En effet, en plein cœur du Mordor, alors que tout espoir semble perdu (sinon
pour la Quête, du moins de retourner sain et sauf chez lui), Sam
veille son maître endormi. Soudain, le plafond de nuages se déchire, et voici
qu’apparaît dans le ciel une étoile brillante. Et la pensée lui vint alors
qu’en fin de compte l’Ombre n’était « qu’une
petite chose transitoire : il y avait à jamais hors de son atteinte de la
lumière et une grande beauté »[7].
Ayant cessé de s’inquiéter sur son sort, il s’endort alors paisiblement.
Il a compris que lorsque l’on a perdu l’espoir, il reste toujours l’espérance :
après la défaite, un jour ou l’autre, viendra la victoire finale. Dès lors,
il est libéré des craintes et de l’inquiétude du présent. Conclusion
« Aurë entuluva ! Le
jour reviendra ! »[8]
Ce cri poussé soixante-dix fois par Húrin lors de sa capture à la fin de la désastreuse
Bataille des Larmes Innombrables reflète bien le ton particulier que revêt
l’héroïsme chez Tolkien : par-delà l’espoir, si souvent déçu,
subsiste toujours cette espérance qui ranime les cœurs et la volonté. Cette
si belle et si poignante tristesse que nous éprouvons devant les défaites qui
se succèdent au cours des âges et devant l’effacement de tant de belles
choses à jamais perdues est transcendée par cette si belle vertu, et c’est
sans doute une des raisons qui nous font tant aimer ce legendarium,
qui est bien plus qu’une compilation d’annales ou de récits épiques. Peu
à peu, nous découvrons les espérances des Elfes et des Hommes s’enrichir
mutuellement, et comme les défenseurs de Minas Tirith, submergés par
l’ennemi, nous croyons entendre sonner au loin les cors de l’Espérance[9]
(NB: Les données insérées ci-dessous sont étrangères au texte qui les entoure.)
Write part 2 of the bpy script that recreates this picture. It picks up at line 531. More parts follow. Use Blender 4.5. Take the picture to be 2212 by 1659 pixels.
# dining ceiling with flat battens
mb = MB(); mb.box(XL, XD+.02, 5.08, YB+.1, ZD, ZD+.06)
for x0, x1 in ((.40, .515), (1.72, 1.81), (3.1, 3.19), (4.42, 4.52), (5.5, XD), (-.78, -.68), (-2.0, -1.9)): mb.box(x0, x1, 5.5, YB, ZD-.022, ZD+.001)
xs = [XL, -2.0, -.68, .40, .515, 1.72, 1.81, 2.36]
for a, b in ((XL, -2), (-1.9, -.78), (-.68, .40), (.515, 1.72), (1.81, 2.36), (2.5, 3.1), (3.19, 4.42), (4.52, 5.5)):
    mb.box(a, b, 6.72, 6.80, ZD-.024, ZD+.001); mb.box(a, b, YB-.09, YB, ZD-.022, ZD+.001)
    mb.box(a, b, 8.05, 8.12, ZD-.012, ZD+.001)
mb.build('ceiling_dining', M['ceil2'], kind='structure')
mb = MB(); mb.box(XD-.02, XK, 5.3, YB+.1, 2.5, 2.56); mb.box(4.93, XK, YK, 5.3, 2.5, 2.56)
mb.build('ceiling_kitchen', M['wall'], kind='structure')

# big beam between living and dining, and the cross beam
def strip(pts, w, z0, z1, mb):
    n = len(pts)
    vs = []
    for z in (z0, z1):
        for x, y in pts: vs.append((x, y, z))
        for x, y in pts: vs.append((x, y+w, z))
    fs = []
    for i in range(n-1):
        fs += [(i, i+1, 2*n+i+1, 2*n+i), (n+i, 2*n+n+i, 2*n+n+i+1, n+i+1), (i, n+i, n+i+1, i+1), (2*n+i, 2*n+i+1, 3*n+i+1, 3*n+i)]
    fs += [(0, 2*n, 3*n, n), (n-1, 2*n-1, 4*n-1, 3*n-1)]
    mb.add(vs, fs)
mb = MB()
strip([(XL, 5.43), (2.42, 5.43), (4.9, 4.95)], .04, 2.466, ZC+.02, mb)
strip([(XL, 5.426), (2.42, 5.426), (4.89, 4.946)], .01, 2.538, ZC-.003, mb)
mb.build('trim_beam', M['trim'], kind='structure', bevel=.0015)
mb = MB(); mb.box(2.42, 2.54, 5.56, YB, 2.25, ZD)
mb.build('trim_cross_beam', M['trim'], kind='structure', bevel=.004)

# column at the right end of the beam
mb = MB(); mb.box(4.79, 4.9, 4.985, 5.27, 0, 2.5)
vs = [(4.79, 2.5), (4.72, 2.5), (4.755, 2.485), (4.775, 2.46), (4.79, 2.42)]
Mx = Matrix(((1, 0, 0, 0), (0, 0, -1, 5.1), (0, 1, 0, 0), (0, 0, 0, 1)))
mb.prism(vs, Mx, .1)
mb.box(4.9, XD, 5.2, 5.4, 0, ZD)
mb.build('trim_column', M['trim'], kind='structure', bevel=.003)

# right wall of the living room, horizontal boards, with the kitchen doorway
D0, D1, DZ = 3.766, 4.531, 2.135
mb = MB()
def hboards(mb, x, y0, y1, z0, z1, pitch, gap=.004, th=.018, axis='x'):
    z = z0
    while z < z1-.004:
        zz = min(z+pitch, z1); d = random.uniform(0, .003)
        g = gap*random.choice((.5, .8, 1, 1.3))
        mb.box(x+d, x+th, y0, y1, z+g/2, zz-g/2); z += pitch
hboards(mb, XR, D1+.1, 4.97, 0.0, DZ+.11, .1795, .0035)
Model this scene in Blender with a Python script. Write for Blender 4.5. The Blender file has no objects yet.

qui annoncent, contre toute attente, la victoire finale. [1] Lettre 195 à Amy Ronald du 15 décembre 1956, pp 362 (Christian Bourgois éd.) [2] Lettre 328 à Carole Batten-Phelps (brouillon) d’automne 1971, pp 577-578 (Christian Bourgois éd.) [3]
History of
Middle-earth, Volume 10, pp 320 (Harper
Collins éd.), notre traduction. [4]
History of
Middle-earth, Volume 10, pp 318 (Harper
Collins éd.), notre traduction. [5]
History of
Middle-earth, Volume 10, pp 321 (Harper
Collins éd.), notre traduction. [6] Le Seigneur des Anneaux, Appendice A, I, V. [7] Le Seigneur des Anneaux, Livre VI, chapitre II. [8] Le Silmarillion, chapitre 20 [9] Lettre 328 à Carole Batten-Phelps (brouillon) d’automne 1971, pp 577 (Christian Bourgois éd.)